Microsoft’s LinkedIn acquisition topped headlines and confounded tech experts. The price of US$26.2 billion paid, the biggest in Microsoft’s history, implies the company’s determination in securing its place in the cloud. Even if the buyout bears little fruit, Microsoft will still chug along like it always has. The company has plenty of ways to spread the costs through accounting methods, lots of extra cash, and a solid credit rating. LinkedIn’s contribution to Microsoft’s cloud apps will matter most. But will the online job site deliver?
People primarily use LinkedIn to find a job. If Office 365 or any of the collaboration tools integrate LinkedIn openly, how do companies prevent staff from getting poached by other companies?
LinkedIn has talented engineering staff. The same staff re-engineered and re-built the open-sourced social job site from the ground up. This move was pivotal in supporting the enormous growth that followed. Microsoft’s packaged software is not open source nor is its cloud solutions.
Will this mean there is a cultural clash ahead as Microsoft integrates LinkedIn’s technology? Does it mean LinkedIn must stay a separate entity? Neither company would benefit from any limitations in bringing the two ecosystems (Office365, Azure, etc.) together with that of LinkedIn.
Microsoft’s CEO said: “Think about it: How people find jobs, build skills, sell, market and get work done and ultimately find success requires a connected professional world. It requires a vibrant network that brings together a professional’s information in LinkedIn’s public network with the information in Office 365 and Dynamics. This combination will make it possible for new experiences such as a LinkedIn news feed that serves up articles based on the project you are working on and Office suggesting an expert to connect with via LinkedIn to help with a task you’re trying to complete.”
A cohesive, professionally-minded network is conceptually beneficial for Microsoft’s cloud solutions. The potential risk here is assuming the collaboration team will share project-related posts in the LinkedIn news feed. If staff already know each other or their partner teammates, then why connect via LinkedIn? The sooner Microsoft releases a beta product incorporating LinkedIn’s network, the sooner Microsoft builds a big pool of enterprise users.
Alternative acquisitions
Slack is a newer, cheaper, and smaller acquisition Microsoft may have considered. Project collaboration relies heavily on communication, group content sharing, and project timeline sharing. Slack centres the social network around a project or team. The site also allows for file sharing. Slack overlaps with Skype and OneDrive. This overlap only strengthens the idea that Slack may have been a better fit in bringing messaging and file sharing together.
Twitter is another site Microsoft might have considered, too. Unfortunately, Twitter’s “social” targets the consumer and advertorial market. Microsoft’s present and future growth is in the enterprise. Still, Twitter’s superior technology in the microblogging infrastructure and handling of massive data is valuable. Microsoft could have applied this to its SharePoint or Azure solutions.

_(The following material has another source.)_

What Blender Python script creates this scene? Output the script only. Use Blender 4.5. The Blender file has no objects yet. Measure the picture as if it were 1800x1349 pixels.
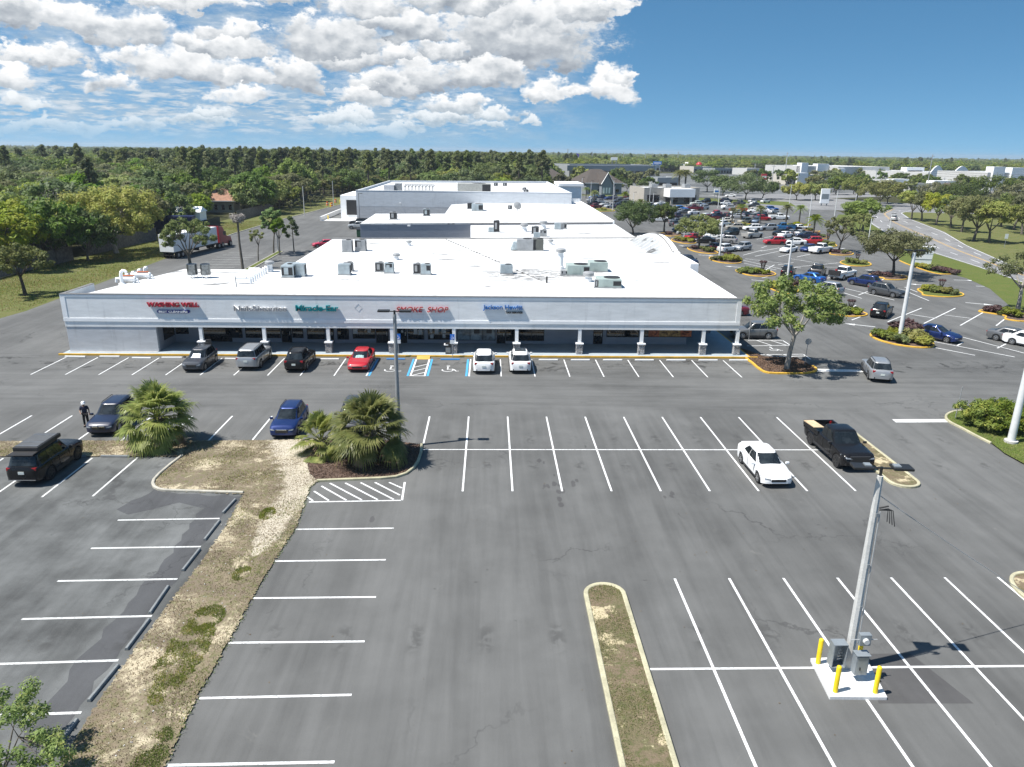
import bpy, bmesh, math, random
import numpy as np
from mathutils import Vector, Matrix
R = math.radians
scene = bpy.context.scene
COL = scene.collection
random.seed(7)

# ------------------------------------------------------------------ camera
H = 18.2
F = 1290.0
CR = Vector((0.9995169481030359, -0.028286343374887613, 0.012874518758812483))
CU = Vector((-0.0037092589638644258, 0.30272118510657947, 0.9530719414008616))
CF = Vector((0.030856309771780135, 0.9526593131157362, -0.3024700336911443))
cam = bpy.data.cameras.new('camera')
cam.sensor_fit = 'HORIZONTAL'
cam.sensor_width = 36.0
cam.lens = F / 1800 * 36
cam.clip_start = 0.5
cam.clip_end = 20000
camo = bpy.data.objects.new('camera', cam)
COL.objects.link(camo)
M = Matrix((CR, CU, -CF)).transposed().to_4x4()
M.translation = (0, 0, H)
camo.matrix_world = M
scene.camera = camo

def ray(x, y):
    return (x - 900) * CR - (y - 674.5) * CU + F * CF
def G(x, y, z=0.0):
    """point at height z seen at photo pixel (x, y)"""
    d = ray(x, y); t = (z - H) / d.z
    return Vector((d.x * t, d.y * t, z))
def atY(x, y, Y):
    d = ray(x, y); t = Y / d.y
    return Vector((d.x * t, Y, H + d.z * t))
def hgt(bx, by, tx, ty, z0=0.0):
    b = G(bx, by, z0); d = ray(tx, ty)
    t = (b.x * d.x + b.y * d.y) / (d.x * d.x + d.y * d.y)
    return b, H + d.z * t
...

History does not favour Microsoft when it comes to acquisitions. Yammer should have brought social networking to the company. Nokia’s devices unit should have kept Microsoft’s mobile strategy in play.
Skype should have out-competed WeChat, Facebook Messenger, Google Hangouts, BBM, and a slew of other chat programs.
There is hope Microsoft has an open mind with adapting the open-source architecture from LinkedIn in its own products. If it does, LinkedIn may help Microsoft develop better products that support collaboration.